Ok, so one statement over harming shields and ships with durability that even you admit is much higher. Also, remember the Large Mountai and Island level feat I calced for them?

I'm getting tired of arguing (not in the sense that it's annoyance) because you seem to switch a lot between feats, going from Building level, to City level, to Continent level, to Moon level, and all the watt values inbetween, despite us both establishing that they're extremely inconsistent earlier.
 
Then it's obviously an outlier of the highest degree. Or, they applied Q's technique without bringing it up. It is something they can do now.

Actually, their torpedoes are always implied to be stronger. "The Nth Degree." They were fleeing the probe. Phasers didn't work. What would work was a torpedo, but they were too close, because it would cripple them. Barclay had to amp their shields in order to take a hit from the torpedo. The tech guide is actually consistent here, in that torpedoes are stronger. Way stronger.

Okay. I do wish Idazmi had countered a lot of the points I brought up in that huge wall of text. I was finally making a stronger case, and then Hykuu comes in and calls me an idiot, claims I'm losing somehow. Well, at least now you guys know why I see it that they're only a surface-busting threat, given context of the plot and what I've said so far. I know the boards will never acccept that, but I figure, why not have a healthy debate? We can come to some sort of consensus. :)

Does what? :O

Huh?
 
It probably is an outlier. As I've said quite a bit, the writers probably don't go out of their way to see the actual math.

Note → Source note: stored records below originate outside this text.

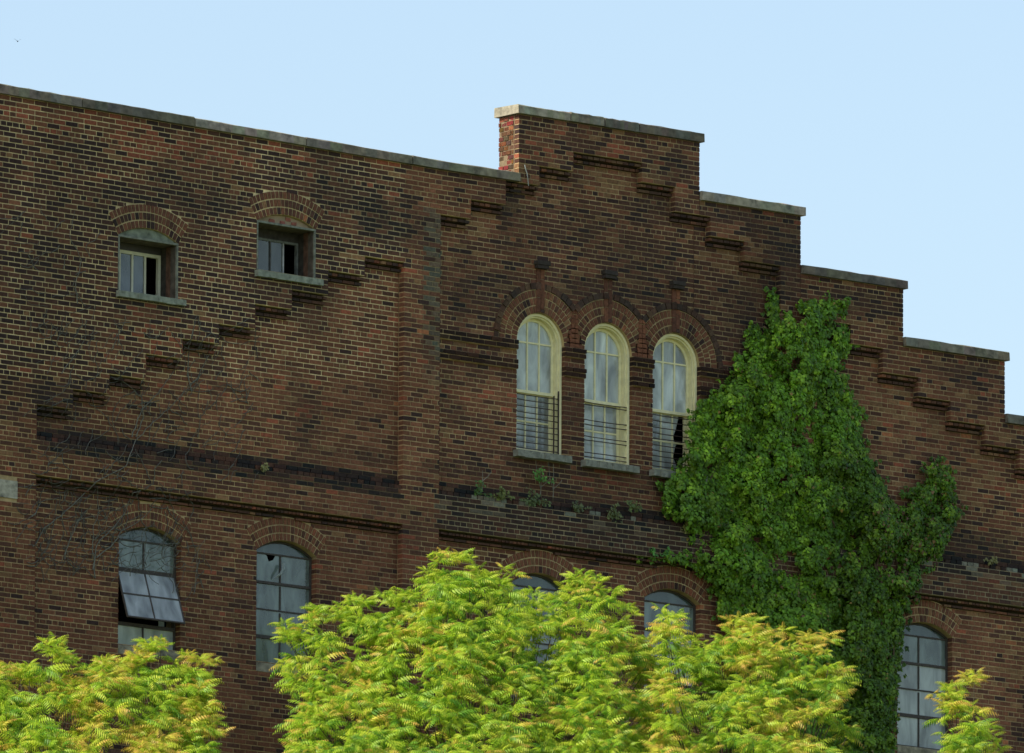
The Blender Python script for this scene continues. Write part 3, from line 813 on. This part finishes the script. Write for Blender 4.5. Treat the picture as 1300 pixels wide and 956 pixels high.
def ivy(name, poly, nclump, per, label, thick, seed, autumn=0.0, gap=0.0, bump=1.0):
    R_ = np.random.default_rng(seed); rr = random.Random(seed)
    xs = [p[0] for p in poly]; ys = [p[1] for p in poly]
    pos, nrm, upv, size, cols = [], [], [], [], []
    k = 0
    while k < nclump:
        px, py = rr.uniform(min(xs), max(xs)), rr.uniform(min(ys), max(ys)); sprig = False
        if rr.random() < .05:
            i_ = rr.randrange(len(poly)); (ax_, ay_), (bx_, by_) = poly[i_-1], poly[i_]; t_ = rr.random()
            px, py = ax_+(bx_-ax_)*t_+rr.uniform(-9, 9), ay_+(by_-ay_)*t_-rr.uniform(-3, 12); sprig = py < 860
        if not sprig and not inside(poly, px+9*(fbm(px/9, py/9, 0)-.5)*2, py+9*(fbm(px/9, py/9, 1)-.5)*2): continue
        edge = sum(inside(poly, px+dx, py+dy) for dx, dy in ((18,0),(-18,0),(0,18),(0,-18)))/4
        tn = min(1, max(0, (fbm(px/26, py/34, 3)-.5)*2.2+.5)); 
        if gap and tn < gap and edge > .6: 
            if rr.random() < .8: k += 1; continue
        k += 1
        backl = k % 3 == 0
        if sprig: backl = True
        if not backl and fbm(px/9+4, py/11, 2) < .34: continue
        d = thick*(.15+.85*edge)*(.25+1.2*tn)*rr.uniform(.7, 1.1)
        if backl: d = .05
        
        base = RZ-.02-d; c = P(px, py, base); rc = rr.uniform(.05, .125)*bump*(.55+.3*edge)*(.6 if sprig else 1)
        g_ = rr.uniform(.72, 1.12)*(.62+.55*fbm(px/50+9, py/50, 0)); hue = rr.random()
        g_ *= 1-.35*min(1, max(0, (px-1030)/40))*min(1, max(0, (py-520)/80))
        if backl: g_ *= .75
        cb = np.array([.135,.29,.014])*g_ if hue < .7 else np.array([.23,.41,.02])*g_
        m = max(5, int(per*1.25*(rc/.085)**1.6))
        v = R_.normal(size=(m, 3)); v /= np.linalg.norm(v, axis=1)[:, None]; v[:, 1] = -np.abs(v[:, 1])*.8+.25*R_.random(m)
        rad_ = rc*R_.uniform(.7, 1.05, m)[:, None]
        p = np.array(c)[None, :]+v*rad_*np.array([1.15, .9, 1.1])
        keep = []
        for q in p: 
            ax, ay = pix(*q); keep.append(sprig or inside(poly, ax+rr.uniform(-4, 4), ay+rr.uniform(-4, 4)))
        keep = np.array(keep, bool); p = p[keep]; vv = v[keep]; mm = len(p)
        if mm == 0: continue
        p[:, 1] = np.minimum(p[:, 1], RZ-.03)
        nn = vv*.7+np.array([0, -.75, .35])+R_.normal(size=(mm, 3))*.38
        uu = np.tile(np.array([0, -.35, 1.0]), (mm, 1))+R_.normal(size=(mm, 3))*.35
        pos.append(p); nrm.append(nn); upv.append(uu); size.append(R_.uniform(.036, .070, mm))
        cc = cb[None, :]*R_.uniform(.5, 1.5, (mm, 1))
        if autumn:
            t = R_.random(mm) < autumn; cc[t] = np.array([.16,.10,.04])*R_.uniform(.7, 1.5, (t.sum(), 1))
        t = R_.random(mm) < .004; cc[t] = np.array([.30,.22,.05])
        cols.append(cc)
    cat = np.concatenate
    root = empty(name, P(sum(xs)/len(xs), max(ys), 0)); tag(root, label, 'ivy')
    pos = cat(pos)-np.array(root.location)
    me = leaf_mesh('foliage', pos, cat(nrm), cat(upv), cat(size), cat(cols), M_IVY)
    o = bpy.data.objects.new('foliage', me); COL.objects.link(o); o.parent = root; o['kind'] = 'stuff'
    st = MB(); cnt = 0
    while cnt < 26:
        px, py = rr.uniform(min(xs), max(xs)), rr.uniform(min(ys), max(ys))
        if not inside(poly, px, py): continue
        cnt += 1; pts = []
        for j in range(6):
            if not inside(poly, px, py): break
            q = P(px, py, RZ-.05-thick*.25)-root.location; pts.append(tuple(q)); px += rr.uniform(-12, 10); py += rr.uniform(14, 30)
        if len(pts) > 2: st = MB(); st.tube(pts, rr.uniform(.008, .02), 5, (.10,.07,.045)); st.build('stem', M_VINE, root)
    print(name, len(pos))
    return root
ivy('ivy_plant', IVY, 7600, 26, 'large dense green ivy climbing the gable beside the three cream windows', .26, 5, 0.004)
ivy('ivy_plant', IVYR, 1300, 24, 'smaller looser ivy clump with brown stems right of the large ivy', .34, 9, .07, gap=.30)

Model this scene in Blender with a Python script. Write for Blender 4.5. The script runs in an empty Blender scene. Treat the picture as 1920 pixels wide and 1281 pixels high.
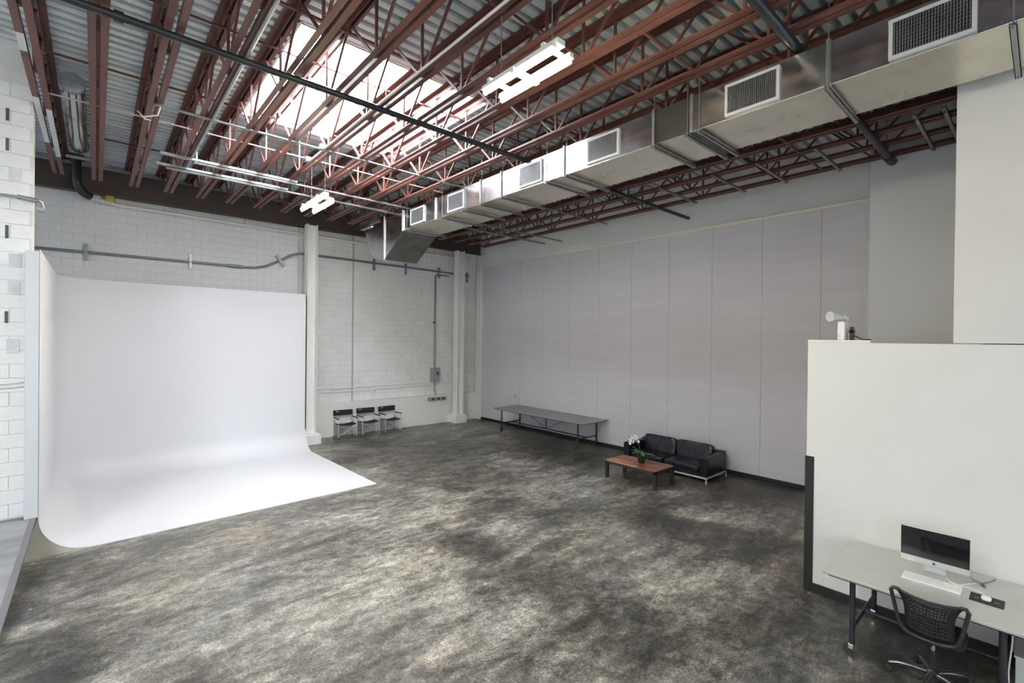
import bpy, bmesh, math, random
from mathutils import Matrix, Vector
random.seed(7)
sc = bpy.context.scene
COL = sc.collection
PI = math.pi

# ------------------------------------------------------------------ camera
CAM_H = 3.3
YAW, PITCH, ROLL, FPX = math.radians(41.407), math.radians(-0.290), math.radians(0.641), 885.0
_f = Vector((math.sin(YAW), math.cos(YAW), 0)); _r = Vector((math.cos(YAW), -math.sin(YAW), 0)); _u = Vector((0, 0, 1))
f2 = _f*math.cos(PITCH) + _u*math.sin(PITCH); u2 = _u*math.cos(PITCH) - _f*math.sin(PITCH)
r3 = _r*math.cos(ROLL) + u2*math.sin(ROLL); u3 = u2*math.cos(ROLL) - _r*math.sin(ROLL)
cd = bpy.data.cameras.new('camera'); cam = bpy.data.objects.new('camera', cd); COL.objects.link(cam)
cd.sensor_width = 36; cd.sensor_fit = 'HORIZONTAL'; cd.lens = 36*FPX/1920; cd.clip_start = 0.05
m = Matrix.Identity(4)
for i in range(3):
    m[i][0], m[i][1], m[i][2] = r3[i], u3[i], -f2[i]
m[2][3] = CAM_H
cam.matrix_world = m
sc.camera = cam

# ------------------------------------------------------------------ light, sky, exposure
SKY_POWER = 30.0        # daylight panel of the roof light and of the added unseen one
FILL_WINDOW_POWER = 2.5      # glow of the unseen windows added to fill the room
TUBE_POWER = 190.0
w = bpy.data.worlds.new('world'); sc.world = w; w.use_nodes = True
w.node_tree.nodes['Background'].inputs[0].default_value = (0.8, 0.88, 1.0, 1)
w.node_tree.nodes['Background'].inputs[1].default_value = 1.0
sc.view_settings.view_transform = 'Standard'
sc.view_settings.look = 'None'
sc.view_settings.exposure = 0.50
sc.view_settings.gamma = 1.0
sc.view_settings.use_curve_mapping = False
sc.cycles.adaptive_threshold = 0.08
sc.cycles.adaptive_min_samples = 16
sc.cycles.max_bounces = 6
sc.cycles.diffuse_bounces = 4
sc.cycles.glossy_bounces = 3

# ------------------------------------------------------------------ materials
MATS = {}
def mat(name, col, rough=0.6, metal=0.0, var=0.0, scale=3.0, bump=0.0, bscale=40.0, emit=None, spec=0.5, stretch=(1, 1, 1), alpha=None, trans=0.0):
    if name in MATS: return MATS[name]
    M = bpy.data.materials.new(name); M.use_nodes = True
    nt = M.node_tree; N = nt.nodes; L = nt.links; b = N['Principled BSDF']
    b.inputs['Base Color'].default_value = (*col, 1); b.inputs['Roughness'].default_value = rough
    b.inputs['Metallic'].default_value = metal; b.inputs['Specular IOR Level'].default_value = spec
    if trans: b.inputs['Transmission Weight'].default_value = trans
    if alpha is not None: b.inputs['Alpha'].default_value = alpha
    if emit:
        b.inputs['Emission Color'].default_value = (*emit[0], 1); b.inputs['Emission Strength'].default_value = emit[1]
    tc = N.new('ShaderNodeTexCoord'); mp = N.new('ShaderNodeMapping'); mp.inputs['Scale'].default_value = stretch
    L.new(tc.outputs['Object'], mp.inputs['Vector'])
    if var:
        n = N.new('ShaderNodeTexNoise'); n.inputs['Scale'].default_value = scale; n.inputs['Detail'].default_value = 3
        L.new(mp.outputs[0], n.inputs['Vector'])
        r = N.new('ShaderNodeMapRange'); r.inputs[1].default_value = .3; r.inputs[2].default_value = .7
        r.inputs[3].default_value = 1-var; r.inputs[4].default_value = 1+var
        L.new(n.outputs['Fac'], r.inputs[0])
        mx = N.new('ShaderNodeMix'); mx.data_type = 'RGBA'; mx.blend_type = 'MULTIPLY'; mx.inputs[0].default_value = 1
        mx.inputs[6].default_value = (*col, 1); L.new(r.outputs[0], mx.inputs[7]); L.new(mx.outputs[2], b.inputs['Base Color'])
        r2 = N.new('ShaderNodeMapRange'); r2.inputs[3].default_value = max(.03, rough-.08); r2.inputs[4].default_value = min(1, rough+.08)
        L.new(n.outputs['Fac'], r2.inputs[0]); L.new(r2.outputs[0], b.inputs['Roughness'])
    if bump:
        n2 = N.new('ShaderNodeTexNoise'); n2.inputs['Scale'].default_value = bscale; n2.inputs['Detail'].default_value = 2
        L.new(mp.outputs[0], n2.inputs['Vector'])
        bp = N.new('ShaderNodeBump'); bp.inputs['Strength'].default_value = bump; bp.inputs['Distance'].default_value = .02
        L.new(n2.outputs['Fac'], bp.inputs['Height']); L.new(bp.outputs[0], b.inputs['Normal'])
    MATS[name] = M
    return M

WHITE = mat('white_wall_paint', (.69, .69, .66), .55, var=.02, scale=1.2, bump=.03, bscale=60)
WHITE2 = mat('white_upper_paint', (.80, .80, .785), .6, var=.02, scale=1.0)
UPGREY = mat('pale_grey_paint', (.64, .67, .715), .6, var=.02, scale=1.0)
BLOCK = mat('painted_block', (.84, .85, .845), .55, var=.05, scale=2.5, bump=.25, bscale=35)
MORTAR = mat('painted_mortar', (.70, .71, .705), .75, var=.06, scale=6, bump=.2, bscale=60)
SLOT = mat('dark_slot', (.10, .11, .12), .8, var=.1)
RODM = mat('pale_pink_rod', (.42, .34, .33), .5, var=.1)
PATCH = mat('patched_block', (.70, .72, .725), .7, var=.1, scale=8, bump=.4, bscale=30)
SEAMG = mat('joint_filler', (.30, .30, .30), .8, var=.3, scale=5)
NEARW = mat('warm_white_upper_paint', (.66, .65, .625), .6, var=.02)
CYC = mat('cyc_white', (.675, .69, .725), .5, var=.008, scale=.7)
CYCEND = mat('cyc_end_plaster', (.56, .56, .48), .8, var=.06, scale=2.5)
CYCSIDE = mat('cyc_end_paint', (.62, .65, .68), .6, var=.02)
PANEL = mat('grey_fabric_panel', (.625, .618, .672), .75, var=.035, scale=1.5, stretch=(1, .35, 3), bump=.08, bscale=150)
SEAM = mat('panel_seam', (.50, .50, .53), .8, var=.05)
TRIMW = mat('cream_trim', (.80, .78, .70), .5, var=.02)
BLACKB = mat('black_base', (.018, .018, .02), .45, var=.1, scale=4)
RED = mat('red_oxide_paint', (.132, .054, .045), .5, var=.16, scale=2.0, bump=.05)
BEAM = mat('dark_brown_beam', (.075, .055, .048), .6, var=.2, scale=1.5)
DECK = mat('galvanised_deck', (.62, .69, .72), .36, .25, var=.12, scale=1.2, stretch=(.4, 3, 1))
DUCT = mat('galvanised_duct', (.72, .735, .75), .2, 1.0, var=.12, scale=4, bump=.04, bscale=3)
DUCTB = mat('galvanised_duct_underside', (.76, .725, .62), .3, .85, var=.08, scale=3, bump=.04, bscale=2.5)
DUCTD = mat('dark_duct_connector', (.045, .044, .042), .5, .2, var=.15, scale=6)
STRUT = mat('galvanised_strut', (.36, .38, .39), .38, .8, var=.1, scale=8)
GRILLE = mat('grille_frame', (.60, .61, .635), .4, .1, var=.02)
GBACK = mat('grille_dark', (.03, .03, .032), .8, var=.1)
CONDUIT = mat('grey_conduit', (.27, .285, .30), .4, .6, var=.08, scale=6)
DARKPIPE = mat('black_iron_pipe', (.035, .037, .042), .35, .3, var=.2, scale=5)
WPIPE = mat('white_painted_pipe', (.82, .80, .74), .5, var=.03)
BRASS = mat('brass_fitting', (.62, .45, .12), .35, .9, var=.1)
GREYBOX = mat('grey_electrical_box', (.36, .38, .39), .5, .2, var=.05)
COLW = mat('column_paint', (.87, .87, .86), .45, var=.02)
SKYLIT = mat('roof_light_dome', (.9, .92, .95), .5, emit=((.93, .96, 1.0), SKY_POWER), var=.01)
WELL = mat('roof_light_well', (.85, .86, .87), .6, var=.02)
FILL_PANE = mat('fill_light_pane', (.9, .95, 1), .4, emit=((.88, .94, 1.0), FILL_WINDOW_POWER), var=.01)  # glowing pane of the added fill windows
TUBE = mat('lit_tube', (1, 1, .95), .4, emit=((1.0, .86, .56), TUBE_POWER), var=.01)
FIXT = mat('fixture_enamel', (.8, .8, .78), .35, var=.02)
WIRE = mat('white_cable', (.8, .8, .78), .5, var=.02)
STEEL = mat('dark_steel_frame', (.05, .05, .06), .4, .5, var=.15, scale=5)
TOPG = mat('grey_table_top', (.33, .33, .35), .4, .15, var=.08, scale=2)
TOPS = mat('stainless_table_top', (.60, .60, .555), .33, .55, var=.05, scale=3)
CASTER = mat('caster_rubber', (.03, .03, .03), .6, var=.1)
CHROME = mat('chrome', (.80, .81, .83), .14, 1.0, var=.04)
ALU = mat('brushed_aluminium', (.60, .61, .60), .35, .6, var=.05)
CANVAS = mat('black_canvas', (.018, .018, .026), .8, var=.12, scale=10, bump=.1, bscale=200)
BROWNLEG = mat('black_plastic', (.022, .022, .024), .4, var=.1)
LEATHER = mat('black_leather', (.008, .010, .018), .30, var=.15, scale=6, bump=.10, bscale=60, spec=.4)
CREASE = mat('creased_leather', (.008, .010, .019), .24, var=.1, scale=6, bump=1.0, bscale=4, stretch=(1, 2.6, .7), spec=.5)
RAILM = mat('polished_rail', (.80, .81, .82), .28, .45, var=.03)
ARMM = mat('polished_base_arm', (.20, .20, .21), .25, .85, var=.05)
TABLEB = mat('black_table_frame', (.025, .023, .024), .45, var=.15)
WOODS = [mat('warm_wood_%s' % n, c, .32, var=.22, scale=2.2, stretch=(14, 1.5, 6)) for n, c in
         (('a', (.34, .122, .050)), ('b', (.22, .074, .034)), ('c', (.43, .175, .072)), ('d', (.16, .056, .030)))]
LEAF = mat('leaf_green', (.02, .16, .045), .4, var=.2, scale=12)
PETAL = mat('white_petal', (.86, .86, .82), .5, var=.04, scale=12)
POT = mat('black_pot', (.02, .02, .02), .4, var=.1)
STEM = mat('stem_green', (.12, .20, .06), .5, var=.1)
MARK = mat('pale_logo', (.6, .62, .66), .6, var=.02)
SCREEN = mat('black_glass', (.010, .010, .012), .06, var=.01, spec=.6)
KEYS = mat('white_keys', (.82, .82, .80), .5, var=.02)
PADM = mat('dark_pad', (.028, .026, .027), .7, var=.08, scale=20)
MOUSE = mat('white_mouse', (.86, .84, .85), .25, var=.01)
CABM = mat('pale_green_cabinet', (.60, .63, .57), .5, var=.03)
CLEAR = mat('clear_lamp_lens', (.72, .74, .78), .15, .3, var=.05, scale=20)
RAMPM = mat('light_concrete_ramp', (.225, .23, .24), .75, var=.3, scale=1.6, stretch=(.5, 2.5, 1), bump=.15, bscale=25)
KERB = mat('grey_ramp_edge', (.15, .15, .16), .8, var=.15, scale=4)

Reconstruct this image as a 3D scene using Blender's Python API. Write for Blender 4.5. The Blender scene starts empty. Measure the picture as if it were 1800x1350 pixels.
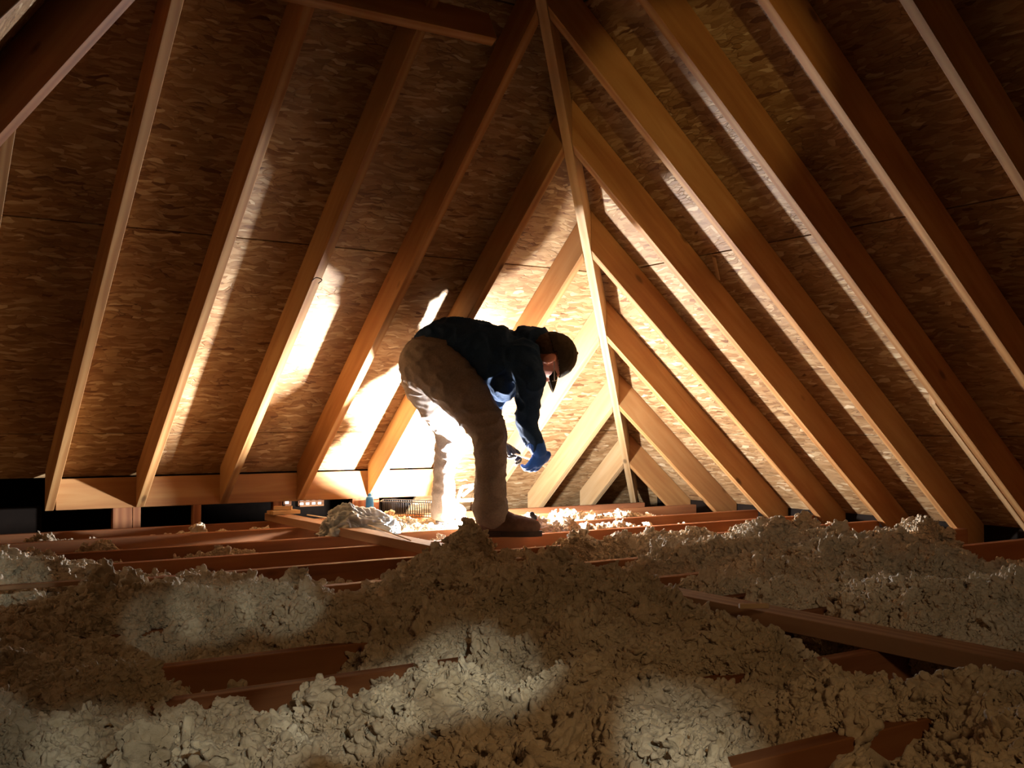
import bpy, bmesh, math, random
import numpy as np
from mathutils import Vector, Matrix, noise as mn
random.seed(7); rng = np.random.default_rng(7)
SC = bpy.context.scene
COL = SC.collection

# ------------------------------------------------------------------ camera
F = 1869.8                       # focal length in pixels of an 1800 px wide frame
CAM = Vector((0, 0, .487))
RT = Vector((.83725, -.54682, -.00147)); UP = Vector((-.01936, -.03233, .99929)); FW = Vector((.54648, .83663, .03765))
cd = bpy.data.cameras.new('camera'); cam = bpy.data.objects.new('camera', cd); COL.objects.link(cam)
cd.sensor_width = 36; cd.lens = F / 1800 * 36; cd.clip_start = .02
mw = Matrix((RT, UP, -FW)).transposed().to_4x4(); mw.translation = CAM; cam.matrix_world = mw
SC.camera = cam

# ------------------------------------------------------------------ world, exposure, lamps
w = bpy.data.worlds.new('world'); SC.world = w; w.use_nodes = True
bg = w.node_tree.nodes['Background']; bg.inputs[0].default_value = (.02, .015, .012, 1); bg.inputs[1].default_value = .02
SC.view_settings.view_transform = 'Standard'; SC.view_settings.look = 'None'
SC.view_settings.gamma = 1; SC.view_settings.use_curve_mapping = False
SC.view_settings.exposure = 0.12
SC.cycles.max_bounces = 10; SC.cycles.diffuse_bounces = 6; SC.cycles.sample_clamp_indirect = 10
SC.cycles.use_denoising = True

def light(name, kind, loc, energy, color, radius=.05, target=None, cone=None, blend=.2):
    l = bpy.data.lights.new(name, kind); l.energy = energy; l.color = color; l.shadow_soft_size = radius
    o = bpy.data.objects.new(name, l); COL.objects.link(o); o.location = loc
    if target is not None:
        o.rotation_euler = (Vector(target) - Vector(loc)).to_track_quat('-Z', 'Y').to_euler()
    if cone: l.spot_size = math.radians(cone); l.spot_blend = blend
    return o
LAMP = Vector((2.78, 4.385, .085))
light('work_lamp', 'POINT', LAMP, 260, (.93, .96, 1), .035)
light('work_lamp_beam', 'SPOT', LAMP, 2000, (.93, .96, 1), .035, LAMP + Vector((-.30, .58, .48)), 118, .9)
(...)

That's interesting. It was also the same case in Q Who, where the Enterprise was going to use Torpedoes after their Phasers were ineffective against the adapted Borg Ship, but they didn't because it'd destroy the Enterprise from kilometers away, albiet the shields were down.

Essentially, you're not exactly being consistent with your arguments in terms of AP. But the show isn't either.

I'm gonna wait for the show where UFoP gets powerful enough to level Galaxies and reach Warp 10 (as in the infinite one) casually.